◆ Goal ◆
An exact copy of all the data is required, with pictures left out.

◆ Dataset section ◆
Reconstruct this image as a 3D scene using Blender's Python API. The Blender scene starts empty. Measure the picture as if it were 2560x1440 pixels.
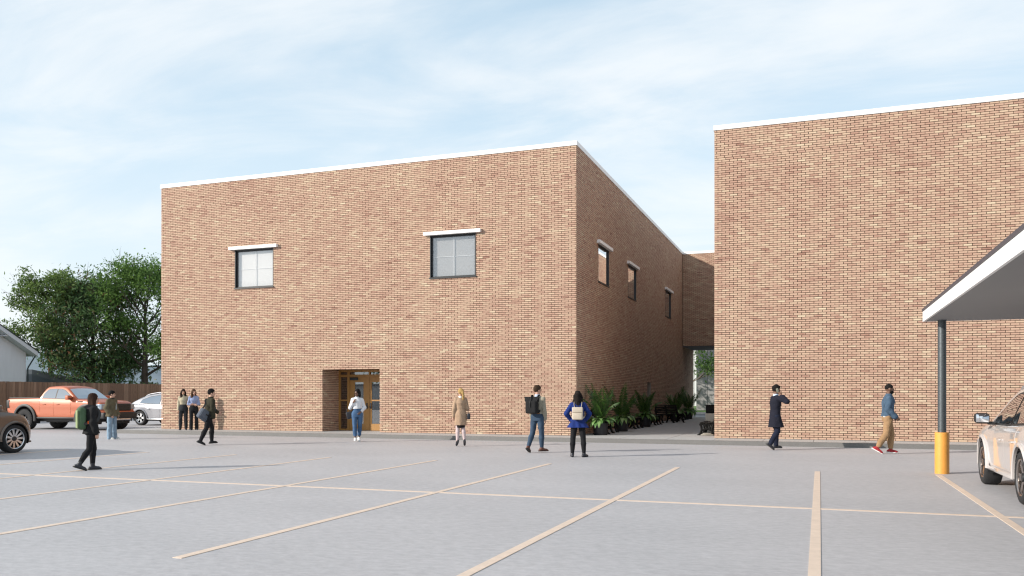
import bpy, bmesh, math, random
import numpy as np
from mathutils import Vector, Matrix

random.seed(7)
rng = np.random.default_rng(7)
R = math.radians
SC = bpy.context.scene
COL = SC.collection

# ---------------------------------------------------------------- camera
CAM_YAW = 19.992
cam_d = bpy.data.cameras.new('camera')
cam = bpy.data.objects.new('camera', cam_d)
COL.objects.link(cam)
cam.location = (0, 0, 1.55)
cam.rotation_euler = (R(90), 0, R(CAM_YAW))
cam_d.sensor_width = 36.0
cam_d.lens = 36.0 * 2113.7 / 2560
cam_d.shift_y = 269.0 / 2560
cam_d.clip_start = 0.1
cam_d.clip_end = 6000
SC.camera = cam

# ---------------------------------------------------------------- light
SUN_EL, SUN_AZ = 22.3, 39.5            # light travels towards (cos az, sin az)
SUN_DIR = Vector((math.cos(R(SUN_AZ)) * math.cos(R(SUN_EL)), math.sin(R(SUN_AZ)) * math.cos(R(SUN_EL)), -math.sin(R(SUN_EL))))
sun_d = bpy.data.lights.new('sun', 'SUN')
sun_d.energy = 5.0
sun_d.angle = R(0.5)
sun_d.color = (1.0, 0.93, 0.84)
sun = bpy.data.objects.new('sun', sun_d)
COL.objects.link(sun)
sun.rotation_euler = SUN_DIR.to_track_quat('-Z', 'Y').to_euler()
sun.location = (-40, -30, 40)

world = bpy.data.worlds.new('World')
SC.world = world
world.use_nodes = True
nt = world.node_tree
for n in list(nt.nodes):
    nt.nodes.remove(n)


def N(tree, typ, **kw):
    n = tree.nodes.new(typ)
    for k, v in kw.items():
        setattr(n, k, v)
    return n


def setin(n, **kw):
    for k, v in kw.items():
        n.inputs[k.replace('_', ' ')].default_value = v


def L(tree, a, b):
    tree.links.new(a, b)


def math_node(t, op, a, b=None, c=None, clamp=False):
    n = t.nodes.new('ShaderNodeMath')
    n.operation = op
    n.use_clamp = clamp
    for i, v in enumerate((a, b, c)):
        if v is None:
            continue
        if isinstance(v, (int, float)):
            n.inputs[i].default_value = v
        else:
            t.links.new(v, n.inputs[i])
    return n.outputs[0]


out = N(nt, 'ShaderNodeOutputWorld')
bg = N(nt, 'ShaderNodeBackground')
bg.inputs['Strength'].default_value = 0.10
sky = N(nt, 'ShaderNodeTexSky')
sky.sky_type = 'NISHITA'
sky.sun_disc = False
sky.sun_elevation = R(SUN_EL)
sky.sun_rotation = R(90 - (SUN_AZ + 180))
sky.altitude = 50
sky.air_density = 1.0
sky.dust_density = 0.5
sky.ozone_density = 1.6
# thin streaky high cloud laid over the clear sky, projected on a flat layer overhead
tc = N(nt, 'ShaderNodeTexCoord')
sep = N(nt, 'ShaderNodeSeparateXYZ')
L(nt, tc.outputs['Generated'], sep.inputs[0])
zz = math_node(nt, 'ADD', math_node(nt, 'MAXIMUM', sep.outputs['Z'], 0.0), 0.16)
cx = math_node(nt, 'DIVIDE', sep.outputs['X'], zz)
cy = math_node(nt, 'DIVIDE', sep.outputs['Y'], zz)
comb = N(nt, 'ShaderNodeCombineXYZ')
L(nt, cx, comb.inputs[0])
L(nt, cy, comb.inputs[1])
mp = N(nt, 'ShaderNodeMapping')
mp.inputs['Rotation'].default_value = (0, 0, R(-28))
mp.inputs['Scale'].default_value = (0.75, 1.35, 1)
L(nt, comb.outputs[0], mp.inputs[0])
n1 = N(nt, 'ShaderNodeTexNoise')
setin(n1, Scale=1.5, Detail=9.0, Roughness=0.60, Distortion=0.45)
L(nt, mp.outputs[0], n1.inputs['Vector'])
n2 = N(nt, 'ShaderNodeTexNoise')
setin(n2, Scale=0.7, Detail=4.0, Roughness=0.55)
L(nt, comb.outputs[0], n2.inputs['Vector'])
cl = math_node(nt, 'ADD', math_node(nt, 'MULTIPLY', n1.outputs['Fac'], 0.75), math_node(nt, 'MULTIPLY', n2.outputs['Fac'], 0.6))
ramp = N(nt, 'ShaderNodeMapRange')
ramp.interpolation_type = 'SMOOTHSTEP'
L(nt, cl, ramp.inputs['Value'])
setin(ramp, From_Min=0.52, From_Max=0.86, To_Min=0.0, To_Max=0.92)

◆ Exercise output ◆
Reconstruct this image as a 3D scene using Blender's Python API. The Blender scene starts empty. Measure the picture as if it were 2560x1440 pixels.
import bpy, bmesh, math, random
import numpy as np
from mathutils import Vector, Matrix

random.seed(7)
rng = np.random.default_rng(7)
R = math.radians
SC = bpy.context.scene
COL = SC.collection

# ---------------------------------------------------------------- camera
CAM_YAW = 19.992
cam_d = bpy.data.cameras.new('camera')
cam = bpy.data.objects.new('camera', cam_d)
COL.objects.link(cam)
cam.location = (0, 0, 1.55)
cam.rotation_euler = (R(90), 0, R(CAM_YAW))
cam_d.sensor_width = 36.0
cam_d.lens = 36.0 * 2113.7 / 2560
cam_d.shift_y = 269.0 / 2560
cam_d.clip_start = 0.1
cam_d.clip_end = 6000
SC.camera = cam

# ---------------------------------------------------------------- light
SUN_EL, SUN_AZ = 22.3, 39.5            # light travels towards (cos az, sin az)
SUN_DIR = Vector((math.cos(R(SUN_AZ)) * math.cos(R(SUN_EL)), math.sin(R(SUN_AZ)) * math.cos(R(SUN_EL)), -math.sin(R(SUN_EL))))
sun_d = bpy.data.lights.new('sun', 'SUN')
sun_d.energy = 5.0
sun_d.angle = R(0.5)
sun_d.color = (1.0, 0.93, 0.84)
sun = bpy.data.objects.new('sun', sun_d)
COL.objects.link(sun)
sun.rotation_euler = SUN_DIR.to_track_quat('-Z', 'Y').to_euler()
sun.location = (-40, -30, 40)

world = bpy.data.worlds.new('World')
SC.world = world
world.use_nodes = True
nt = world.node_tree
for n in list(nt.nodes):
    nt.nodes.remove(n)


def N(tree, typ, **kw):
    n = tree.nodes.new(typ)
    for k, v in kw.items():
        setattr(n, k, v)
    return n


def setin(n, **kw):
    for k, v in kw.items():
        n.inputs[k.replace('_', ' ')].default_value = v


def L(tree, a, b):
    tree.links.new(a, b)


def math_node(t, op, a, b=None, c=None, clamp=False):
    n = t.nodes.new('ShaderNodeMath')
    n.operation = op
    n.use_clamp = clamp
    for i, v in enumerate((a, b, c)):
        if v is None:
            continue
        if isinstance(v, (int, float)):
            n.inputs[i].default_value = v
        else:
            t.links.new(v, n.inputs[i])
    return n.outputs[0]


out = N(nt, 'ShaderNodeOutputWorld')
bg = N(nt, 'ShaderNodeBackground')
bg.inputs['Strength'].default_value = 0.10
sky = N(nt, 'ShaderNodeTexSky')
sky.sky_type = 'NISHITA'
sky.sun_disc = False
sky.sun_elevation = R(SUN_EL)
sky.sun_rotation = R(90 - (SUN_AZ + 180))
sky.altitude = 50
sky.air_density = 1.0
sky.dust_density = 0.5
sky.ozone_density = 1.6
# thin streaky high cloud laid over the clear sky, projected on a flat layer overhead
tc = N(nt, 'ShaderNodeTexCoord')
sep = N(nt, 'ShaderNodeSeparateXYZ')
L(nt, tc.outputs['Generated'], sep.inputs[0])
zz = math_node(nt, 'ADD', math_node(nt, 'MAXIMUM', sep.outputs['Z'], 0.0), 0.16)
cx = math_node(nt, 'DIVIDE', sep.outputs['X'], zz)
cy = math_node(nt, 'DIVIDE', sep.outputs['Y'], zz)
comb = N(nt, 'ShaderNodeCombineXYZ')
L(nt, cx, comb.inputs[0])
L(nt, cy, comb.inputs[1])
mp = N(nt, 'ShaderNodeMapping')
mp.inputs['Rotation'].default_value = (0, 0, R(-28))
mp.inputs['Scale'].default_value = (0.75, 1.35, 1)
L(nt, comb.outputs[0], mp.inputs[0])
n1 = N(nt, 'ShaderNodeTexNoise')
setin(n1, Scale=1.5, Detail=9.0, Roughness=0.60, Distortion=0.45)
L(nt, mp.outputs[0], n1.inputs['Vector'])
n2 = N(nt, 'ShaderNodeTexNoise')
setin(n2, Scale=0.7, Detail=4.0, Roughness=0.55)
L(nt, comb.outputs[0], n2.inputs['Vector'])
cl = math_node(nt, 'ADD', math_node(nt, 'MULTIPLY', n1.outputs['Fac'], 0.75), math_node(nt, 'MULTIPLY', n2.outputs['Fac'], 0.6))
ramp = N(nt, 'ShaderNodeMapRange')
ramp.interpolation_type = 'SMOOTHSTEP'
L(nt, cl, ramp.inputs['Value'])
setin(ramp, From_Min=0.52, From_Max=0.86, To_Min=0.0, To_Max=0.92)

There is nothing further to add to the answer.